The arrival of the rural dean causes another layer of complications. Impatient for answers, the dean tells Reve that he must give the archdeacon more information. Indeed, the entire village will all suffer if they don't solve the mystery behind the vanishing corpse and "the stinking shirt"--Newman's shirt, found in the bulrushes, which Carter is sure "signifies the arms of God." Reve, meanwhile, has the feeling of pure divine waiting: "during Lent, I felt only apprehension and something eager stirring a violent jarring of my senses."

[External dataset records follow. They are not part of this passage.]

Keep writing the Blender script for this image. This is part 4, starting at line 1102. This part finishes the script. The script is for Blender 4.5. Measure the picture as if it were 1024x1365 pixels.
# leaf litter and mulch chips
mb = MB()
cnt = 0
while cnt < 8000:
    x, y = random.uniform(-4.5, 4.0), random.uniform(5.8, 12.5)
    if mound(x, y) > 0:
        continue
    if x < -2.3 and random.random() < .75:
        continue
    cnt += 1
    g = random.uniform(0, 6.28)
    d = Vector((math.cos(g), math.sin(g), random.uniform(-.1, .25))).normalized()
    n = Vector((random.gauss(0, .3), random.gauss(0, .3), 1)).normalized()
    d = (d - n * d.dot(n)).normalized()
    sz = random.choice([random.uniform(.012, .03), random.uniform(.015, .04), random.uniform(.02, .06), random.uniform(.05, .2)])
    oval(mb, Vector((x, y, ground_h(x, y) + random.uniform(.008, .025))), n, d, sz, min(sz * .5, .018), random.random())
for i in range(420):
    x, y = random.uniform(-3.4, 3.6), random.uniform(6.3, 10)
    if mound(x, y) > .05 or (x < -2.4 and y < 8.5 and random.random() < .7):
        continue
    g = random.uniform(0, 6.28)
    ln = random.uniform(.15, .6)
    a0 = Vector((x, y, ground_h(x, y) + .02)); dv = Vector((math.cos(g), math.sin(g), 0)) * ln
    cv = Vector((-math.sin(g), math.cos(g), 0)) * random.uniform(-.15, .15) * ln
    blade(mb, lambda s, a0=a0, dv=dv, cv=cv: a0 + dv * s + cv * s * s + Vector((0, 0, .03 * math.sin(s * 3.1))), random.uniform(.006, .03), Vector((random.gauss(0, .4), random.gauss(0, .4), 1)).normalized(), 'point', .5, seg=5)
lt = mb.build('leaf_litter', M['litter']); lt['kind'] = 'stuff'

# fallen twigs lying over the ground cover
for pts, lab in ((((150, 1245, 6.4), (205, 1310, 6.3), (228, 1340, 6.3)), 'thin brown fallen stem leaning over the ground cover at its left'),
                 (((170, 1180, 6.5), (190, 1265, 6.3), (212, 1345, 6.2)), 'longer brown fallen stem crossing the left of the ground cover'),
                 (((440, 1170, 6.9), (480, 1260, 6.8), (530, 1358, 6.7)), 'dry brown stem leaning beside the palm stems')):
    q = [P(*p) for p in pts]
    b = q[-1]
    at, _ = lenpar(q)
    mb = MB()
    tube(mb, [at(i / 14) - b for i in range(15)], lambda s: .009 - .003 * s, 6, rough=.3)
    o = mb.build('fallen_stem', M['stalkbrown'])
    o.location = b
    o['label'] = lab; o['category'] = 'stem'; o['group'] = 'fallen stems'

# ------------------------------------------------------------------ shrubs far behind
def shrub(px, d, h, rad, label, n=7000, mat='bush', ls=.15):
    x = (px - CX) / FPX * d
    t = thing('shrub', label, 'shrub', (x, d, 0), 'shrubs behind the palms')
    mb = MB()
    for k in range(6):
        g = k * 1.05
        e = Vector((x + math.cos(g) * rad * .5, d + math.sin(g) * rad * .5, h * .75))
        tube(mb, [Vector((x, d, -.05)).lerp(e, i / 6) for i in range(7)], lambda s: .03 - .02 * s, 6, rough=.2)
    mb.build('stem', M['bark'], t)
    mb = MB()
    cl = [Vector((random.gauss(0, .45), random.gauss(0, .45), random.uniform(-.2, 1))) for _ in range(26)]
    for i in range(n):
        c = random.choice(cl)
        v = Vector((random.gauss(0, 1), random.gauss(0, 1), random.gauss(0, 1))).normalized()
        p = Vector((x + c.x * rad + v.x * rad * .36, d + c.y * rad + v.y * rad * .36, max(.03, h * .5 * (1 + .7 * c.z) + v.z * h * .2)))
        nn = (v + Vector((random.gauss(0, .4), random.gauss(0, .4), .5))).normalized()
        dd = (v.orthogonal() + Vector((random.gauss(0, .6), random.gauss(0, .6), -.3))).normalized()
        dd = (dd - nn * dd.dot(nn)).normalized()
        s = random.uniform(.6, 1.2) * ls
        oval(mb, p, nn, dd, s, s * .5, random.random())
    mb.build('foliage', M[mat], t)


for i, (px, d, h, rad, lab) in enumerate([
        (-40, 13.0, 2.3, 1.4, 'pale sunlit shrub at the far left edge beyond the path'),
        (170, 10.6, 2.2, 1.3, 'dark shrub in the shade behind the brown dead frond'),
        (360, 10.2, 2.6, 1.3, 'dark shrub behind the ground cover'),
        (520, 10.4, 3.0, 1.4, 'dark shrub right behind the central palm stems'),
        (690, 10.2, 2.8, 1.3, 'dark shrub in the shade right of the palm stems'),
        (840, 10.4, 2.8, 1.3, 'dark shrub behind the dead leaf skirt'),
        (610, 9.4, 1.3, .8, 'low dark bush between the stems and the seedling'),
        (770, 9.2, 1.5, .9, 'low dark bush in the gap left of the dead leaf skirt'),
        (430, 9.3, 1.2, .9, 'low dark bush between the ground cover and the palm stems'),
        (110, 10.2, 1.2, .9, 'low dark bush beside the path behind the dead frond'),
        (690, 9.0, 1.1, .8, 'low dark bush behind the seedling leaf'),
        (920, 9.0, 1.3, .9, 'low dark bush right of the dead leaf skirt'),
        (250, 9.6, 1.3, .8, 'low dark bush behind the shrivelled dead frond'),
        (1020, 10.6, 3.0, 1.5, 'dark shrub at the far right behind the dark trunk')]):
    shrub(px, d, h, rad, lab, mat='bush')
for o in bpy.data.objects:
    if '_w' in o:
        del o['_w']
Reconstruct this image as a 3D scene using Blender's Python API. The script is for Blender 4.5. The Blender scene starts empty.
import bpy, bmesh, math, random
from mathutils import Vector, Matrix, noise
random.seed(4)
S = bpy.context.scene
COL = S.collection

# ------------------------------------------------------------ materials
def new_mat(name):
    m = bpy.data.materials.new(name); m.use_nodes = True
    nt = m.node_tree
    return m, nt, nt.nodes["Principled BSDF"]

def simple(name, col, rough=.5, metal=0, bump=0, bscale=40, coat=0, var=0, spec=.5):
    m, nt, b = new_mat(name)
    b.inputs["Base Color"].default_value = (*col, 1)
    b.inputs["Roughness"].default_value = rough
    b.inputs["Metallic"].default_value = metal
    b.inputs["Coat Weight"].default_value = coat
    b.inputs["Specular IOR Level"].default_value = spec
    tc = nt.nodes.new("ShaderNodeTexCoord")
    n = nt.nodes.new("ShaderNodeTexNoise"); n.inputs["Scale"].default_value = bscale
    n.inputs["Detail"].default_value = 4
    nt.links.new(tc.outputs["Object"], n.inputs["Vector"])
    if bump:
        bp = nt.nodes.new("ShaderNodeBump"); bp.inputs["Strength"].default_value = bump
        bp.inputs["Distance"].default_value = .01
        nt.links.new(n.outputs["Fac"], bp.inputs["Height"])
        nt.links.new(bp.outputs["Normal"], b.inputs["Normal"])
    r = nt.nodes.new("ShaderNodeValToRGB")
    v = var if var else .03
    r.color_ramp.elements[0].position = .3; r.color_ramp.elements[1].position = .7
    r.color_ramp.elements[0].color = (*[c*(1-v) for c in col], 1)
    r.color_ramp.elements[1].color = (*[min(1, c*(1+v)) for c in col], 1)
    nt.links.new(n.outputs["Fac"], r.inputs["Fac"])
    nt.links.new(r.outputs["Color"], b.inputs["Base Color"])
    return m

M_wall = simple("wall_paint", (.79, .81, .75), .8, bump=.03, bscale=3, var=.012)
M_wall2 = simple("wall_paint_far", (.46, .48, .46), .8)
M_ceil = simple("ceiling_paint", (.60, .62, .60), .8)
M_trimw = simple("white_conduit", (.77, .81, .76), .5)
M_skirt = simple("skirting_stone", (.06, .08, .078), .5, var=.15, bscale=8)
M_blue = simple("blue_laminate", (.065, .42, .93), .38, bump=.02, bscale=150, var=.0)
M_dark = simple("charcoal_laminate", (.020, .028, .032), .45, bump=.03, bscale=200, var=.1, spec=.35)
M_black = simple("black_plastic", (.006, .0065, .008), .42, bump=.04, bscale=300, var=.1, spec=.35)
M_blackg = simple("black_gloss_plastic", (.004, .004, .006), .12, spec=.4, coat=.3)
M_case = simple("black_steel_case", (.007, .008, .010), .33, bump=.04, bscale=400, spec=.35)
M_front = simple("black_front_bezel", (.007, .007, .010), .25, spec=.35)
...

Reve's religious insinuations are essential to the warp and weave of Harvey's novel. Dense as poetry but also light as hair, not a word of Harvey's prose is accidental. Imagery and detail move through the narrative like transparent veils. As the villagers shake in fear at the filthy, mad river and an angry, punishing God who doesn't want that bridge they're trying to build, Reve is on the hunt for a murderer while navigating through Oakham's ancient superstitions. It falls on Reve to be subtle and cunning to hear what the villagers have neglected to say. How did Newman's shirt come off? Did the shirt arrive at that place at the same time as the body, and attached to the body? Nobody trusts Mr. Townshend of Bruton Abbey with his strange fascinations and his wife, Cecily, old and tired from childbearing "but dignified and still beautiful around the eyes."
The novel's parts are elemental: water, wind, sunlight, the river bank, the calf-deep mud that wells with hoof marks. It's hard to reconcile the clumsy fate of a man as a self-possessed as Newman. Reve waits in silence as the universe falls about him and the wild hawthorn comes to bud. The priest has a sense of life that is difficult. Only in his confessional box does he actually feel safe from the constant criticism of the dean, who accuses him of failing to keep a grip on this parish: "you have a village of people who are no better than livestock."
While some readers will find the novel tedious, (it IS a slow read), what makes the story so powerful is its interlocking structure and how Harvey's prose combines and entangles with the lives of the people of Oakham. Watching over them is Pastor Reve, who many see as a light of this heavenly earth, as the ghostly western wind itself haunts much of the action.